Brief – Output, please, exactly those lines of the listing that come before the line with "R = math.radians", along with that line itself.

------------------------------------------------------------------------

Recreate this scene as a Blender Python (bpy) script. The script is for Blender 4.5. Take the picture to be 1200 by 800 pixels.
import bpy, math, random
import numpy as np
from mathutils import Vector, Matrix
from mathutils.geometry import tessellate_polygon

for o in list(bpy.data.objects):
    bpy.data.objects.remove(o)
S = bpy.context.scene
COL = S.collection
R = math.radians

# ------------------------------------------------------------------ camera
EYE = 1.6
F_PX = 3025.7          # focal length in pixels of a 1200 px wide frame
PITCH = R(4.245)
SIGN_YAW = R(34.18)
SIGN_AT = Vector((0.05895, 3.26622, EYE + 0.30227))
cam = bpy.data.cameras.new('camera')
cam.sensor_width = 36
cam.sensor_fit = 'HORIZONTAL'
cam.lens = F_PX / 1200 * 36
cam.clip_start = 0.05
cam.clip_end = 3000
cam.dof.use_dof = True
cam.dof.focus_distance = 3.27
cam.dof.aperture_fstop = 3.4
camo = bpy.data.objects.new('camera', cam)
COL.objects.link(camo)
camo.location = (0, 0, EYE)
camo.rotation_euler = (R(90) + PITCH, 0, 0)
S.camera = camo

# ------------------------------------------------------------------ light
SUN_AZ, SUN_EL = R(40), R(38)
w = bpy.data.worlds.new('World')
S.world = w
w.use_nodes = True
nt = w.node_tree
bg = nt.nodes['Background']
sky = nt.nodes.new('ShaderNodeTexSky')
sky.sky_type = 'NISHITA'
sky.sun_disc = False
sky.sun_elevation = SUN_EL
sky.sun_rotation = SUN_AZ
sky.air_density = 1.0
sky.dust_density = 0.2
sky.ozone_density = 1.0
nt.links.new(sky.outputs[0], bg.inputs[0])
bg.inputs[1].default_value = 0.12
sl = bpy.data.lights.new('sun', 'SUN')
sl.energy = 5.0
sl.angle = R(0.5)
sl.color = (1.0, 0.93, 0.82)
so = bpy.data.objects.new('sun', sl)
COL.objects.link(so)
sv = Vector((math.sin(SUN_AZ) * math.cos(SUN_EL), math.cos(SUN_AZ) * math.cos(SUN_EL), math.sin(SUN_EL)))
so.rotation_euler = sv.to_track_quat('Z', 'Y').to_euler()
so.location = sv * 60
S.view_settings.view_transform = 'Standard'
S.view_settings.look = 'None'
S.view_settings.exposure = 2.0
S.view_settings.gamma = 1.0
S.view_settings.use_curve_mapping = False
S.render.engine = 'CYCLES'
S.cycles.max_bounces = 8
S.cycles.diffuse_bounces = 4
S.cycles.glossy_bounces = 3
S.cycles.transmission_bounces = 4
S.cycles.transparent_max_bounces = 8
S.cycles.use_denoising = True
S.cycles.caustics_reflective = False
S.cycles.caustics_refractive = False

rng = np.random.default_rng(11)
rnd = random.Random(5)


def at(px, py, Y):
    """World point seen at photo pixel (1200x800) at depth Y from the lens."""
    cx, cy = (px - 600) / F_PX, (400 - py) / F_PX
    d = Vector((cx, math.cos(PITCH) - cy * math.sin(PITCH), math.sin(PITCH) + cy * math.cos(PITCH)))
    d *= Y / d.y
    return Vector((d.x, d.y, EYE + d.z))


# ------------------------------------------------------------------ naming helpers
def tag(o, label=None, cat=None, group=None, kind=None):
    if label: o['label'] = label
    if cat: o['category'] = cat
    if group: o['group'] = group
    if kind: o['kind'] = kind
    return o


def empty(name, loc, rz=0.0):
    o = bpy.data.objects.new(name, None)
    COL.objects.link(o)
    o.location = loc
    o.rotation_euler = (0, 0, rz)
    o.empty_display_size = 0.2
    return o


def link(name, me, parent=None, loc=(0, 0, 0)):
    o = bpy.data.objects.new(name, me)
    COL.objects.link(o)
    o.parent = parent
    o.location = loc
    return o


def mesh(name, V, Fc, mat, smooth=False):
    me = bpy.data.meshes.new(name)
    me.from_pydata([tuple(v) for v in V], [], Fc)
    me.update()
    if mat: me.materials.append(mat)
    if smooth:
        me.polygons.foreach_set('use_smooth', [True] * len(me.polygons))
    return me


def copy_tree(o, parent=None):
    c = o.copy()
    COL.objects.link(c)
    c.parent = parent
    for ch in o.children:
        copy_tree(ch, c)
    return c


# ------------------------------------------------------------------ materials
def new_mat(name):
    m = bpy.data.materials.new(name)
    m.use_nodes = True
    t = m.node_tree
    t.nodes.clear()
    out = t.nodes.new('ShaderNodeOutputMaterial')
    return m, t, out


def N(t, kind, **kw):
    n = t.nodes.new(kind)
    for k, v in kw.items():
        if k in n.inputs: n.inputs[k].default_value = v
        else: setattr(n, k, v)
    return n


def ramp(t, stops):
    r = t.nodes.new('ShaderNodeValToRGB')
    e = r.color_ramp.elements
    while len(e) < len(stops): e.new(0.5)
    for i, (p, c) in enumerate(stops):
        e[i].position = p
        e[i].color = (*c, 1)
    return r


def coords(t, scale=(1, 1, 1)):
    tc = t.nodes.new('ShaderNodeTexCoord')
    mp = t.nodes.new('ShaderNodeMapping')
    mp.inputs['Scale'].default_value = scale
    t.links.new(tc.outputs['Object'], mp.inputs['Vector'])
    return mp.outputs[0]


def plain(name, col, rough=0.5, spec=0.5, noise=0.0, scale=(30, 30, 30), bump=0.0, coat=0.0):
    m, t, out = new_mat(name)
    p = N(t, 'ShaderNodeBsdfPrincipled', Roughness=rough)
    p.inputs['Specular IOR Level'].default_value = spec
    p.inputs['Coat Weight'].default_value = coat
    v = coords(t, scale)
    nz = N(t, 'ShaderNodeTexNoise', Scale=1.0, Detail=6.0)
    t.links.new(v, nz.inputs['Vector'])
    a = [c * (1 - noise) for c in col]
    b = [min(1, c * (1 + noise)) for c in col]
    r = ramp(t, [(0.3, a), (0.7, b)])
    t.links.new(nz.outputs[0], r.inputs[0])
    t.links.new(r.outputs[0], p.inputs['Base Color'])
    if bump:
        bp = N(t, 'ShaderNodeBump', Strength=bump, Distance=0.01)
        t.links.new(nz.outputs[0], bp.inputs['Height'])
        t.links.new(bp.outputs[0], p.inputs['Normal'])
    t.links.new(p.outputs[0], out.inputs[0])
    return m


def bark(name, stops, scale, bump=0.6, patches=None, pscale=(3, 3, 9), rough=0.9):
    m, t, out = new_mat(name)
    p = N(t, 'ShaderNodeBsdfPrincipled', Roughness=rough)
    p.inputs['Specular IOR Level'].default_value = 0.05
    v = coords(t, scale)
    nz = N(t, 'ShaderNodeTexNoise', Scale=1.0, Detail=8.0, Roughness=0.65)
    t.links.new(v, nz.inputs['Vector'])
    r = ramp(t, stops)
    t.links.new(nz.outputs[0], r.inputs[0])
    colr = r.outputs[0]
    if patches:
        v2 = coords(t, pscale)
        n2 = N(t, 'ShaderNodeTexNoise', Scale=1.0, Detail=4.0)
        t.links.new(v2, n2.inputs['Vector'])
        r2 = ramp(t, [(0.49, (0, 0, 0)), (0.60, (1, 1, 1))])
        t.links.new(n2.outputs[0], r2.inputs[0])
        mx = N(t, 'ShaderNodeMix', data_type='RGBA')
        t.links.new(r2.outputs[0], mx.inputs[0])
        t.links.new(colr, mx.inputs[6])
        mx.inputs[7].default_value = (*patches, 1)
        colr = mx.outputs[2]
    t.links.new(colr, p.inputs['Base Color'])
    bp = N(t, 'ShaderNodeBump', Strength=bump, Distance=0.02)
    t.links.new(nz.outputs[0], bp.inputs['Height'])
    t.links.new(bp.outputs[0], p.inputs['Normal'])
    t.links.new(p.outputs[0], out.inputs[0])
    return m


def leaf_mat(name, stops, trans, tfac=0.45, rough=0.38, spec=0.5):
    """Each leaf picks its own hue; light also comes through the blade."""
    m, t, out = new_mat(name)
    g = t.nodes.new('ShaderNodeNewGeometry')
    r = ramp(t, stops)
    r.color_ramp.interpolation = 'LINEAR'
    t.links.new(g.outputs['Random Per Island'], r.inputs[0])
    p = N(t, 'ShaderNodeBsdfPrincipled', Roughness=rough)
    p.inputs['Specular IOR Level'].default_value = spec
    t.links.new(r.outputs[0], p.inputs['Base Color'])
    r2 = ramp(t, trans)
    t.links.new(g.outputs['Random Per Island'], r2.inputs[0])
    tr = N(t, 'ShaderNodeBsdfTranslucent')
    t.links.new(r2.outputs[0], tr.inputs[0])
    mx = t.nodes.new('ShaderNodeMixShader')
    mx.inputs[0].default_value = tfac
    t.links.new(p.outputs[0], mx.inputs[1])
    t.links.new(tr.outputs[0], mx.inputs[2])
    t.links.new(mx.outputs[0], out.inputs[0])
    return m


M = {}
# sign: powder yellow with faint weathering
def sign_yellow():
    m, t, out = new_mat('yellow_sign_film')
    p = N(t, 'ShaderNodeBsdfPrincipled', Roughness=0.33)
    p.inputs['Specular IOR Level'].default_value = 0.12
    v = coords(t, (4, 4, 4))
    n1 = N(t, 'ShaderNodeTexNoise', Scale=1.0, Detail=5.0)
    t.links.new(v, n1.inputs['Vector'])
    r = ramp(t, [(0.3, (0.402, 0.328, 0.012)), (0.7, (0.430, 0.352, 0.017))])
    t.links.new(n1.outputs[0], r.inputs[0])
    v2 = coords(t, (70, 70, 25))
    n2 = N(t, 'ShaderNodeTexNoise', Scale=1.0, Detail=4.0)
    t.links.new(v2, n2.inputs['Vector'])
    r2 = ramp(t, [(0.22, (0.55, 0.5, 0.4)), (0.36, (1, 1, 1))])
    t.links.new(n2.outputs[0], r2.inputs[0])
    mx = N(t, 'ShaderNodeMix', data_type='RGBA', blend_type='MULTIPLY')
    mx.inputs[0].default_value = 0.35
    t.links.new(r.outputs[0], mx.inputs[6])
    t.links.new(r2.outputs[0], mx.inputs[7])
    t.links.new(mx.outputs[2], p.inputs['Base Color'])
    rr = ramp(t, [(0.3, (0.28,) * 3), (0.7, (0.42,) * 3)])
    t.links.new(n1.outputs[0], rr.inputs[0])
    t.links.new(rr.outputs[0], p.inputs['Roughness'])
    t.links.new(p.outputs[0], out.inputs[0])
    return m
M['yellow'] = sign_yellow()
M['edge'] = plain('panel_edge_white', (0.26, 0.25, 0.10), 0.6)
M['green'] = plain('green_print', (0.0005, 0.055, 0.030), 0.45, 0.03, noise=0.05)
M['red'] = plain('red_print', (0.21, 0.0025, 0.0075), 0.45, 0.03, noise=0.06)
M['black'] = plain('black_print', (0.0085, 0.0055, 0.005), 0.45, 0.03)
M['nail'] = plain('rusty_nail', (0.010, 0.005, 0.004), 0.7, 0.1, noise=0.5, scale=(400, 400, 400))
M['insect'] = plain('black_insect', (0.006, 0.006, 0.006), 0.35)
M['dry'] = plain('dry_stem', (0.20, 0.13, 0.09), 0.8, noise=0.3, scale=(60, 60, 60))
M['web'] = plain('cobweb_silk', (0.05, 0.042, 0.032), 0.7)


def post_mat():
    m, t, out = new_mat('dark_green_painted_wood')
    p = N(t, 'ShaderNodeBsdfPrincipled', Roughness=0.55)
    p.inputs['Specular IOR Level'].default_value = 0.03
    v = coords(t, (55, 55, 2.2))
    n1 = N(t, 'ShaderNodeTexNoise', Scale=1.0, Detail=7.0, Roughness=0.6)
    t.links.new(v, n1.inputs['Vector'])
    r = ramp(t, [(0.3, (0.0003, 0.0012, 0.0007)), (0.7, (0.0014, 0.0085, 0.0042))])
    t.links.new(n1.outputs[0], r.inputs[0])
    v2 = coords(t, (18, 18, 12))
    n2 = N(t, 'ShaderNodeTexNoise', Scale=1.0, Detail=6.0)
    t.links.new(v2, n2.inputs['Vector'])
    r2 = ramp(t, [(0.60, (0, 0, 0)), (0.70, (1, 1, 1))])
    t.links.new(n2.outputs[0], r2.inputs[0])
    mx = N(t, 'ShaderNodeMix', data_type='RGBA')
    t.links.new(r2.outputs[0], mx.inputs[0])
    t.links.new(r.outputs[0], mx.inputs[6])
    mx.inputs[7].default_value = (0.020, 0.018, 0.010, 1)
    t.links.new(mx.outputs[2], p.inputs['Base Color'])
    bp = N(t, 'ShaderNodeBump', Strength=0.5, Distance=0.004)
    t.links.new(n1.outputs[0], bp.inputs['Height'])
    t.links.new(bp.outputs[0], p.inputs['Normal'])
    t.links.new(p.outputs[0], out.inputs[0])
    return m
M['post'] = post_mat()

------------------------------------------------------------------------

Answer to the exercise –
Recreate this scene as a Blender Python (bpy) script. The script is for Blender 4.5. Take the picture to be 1200 by 800 pixels.
import bpy, math, random
import numpy as np
from mathutils import Vector, Matrix
from mathutils.geometry import tessellate_polygon

for o in list(bpy.data.objects):
    bpy.data.objects.remove(o)
S = bpy.context.scene
COL = S.collection
R = math.radians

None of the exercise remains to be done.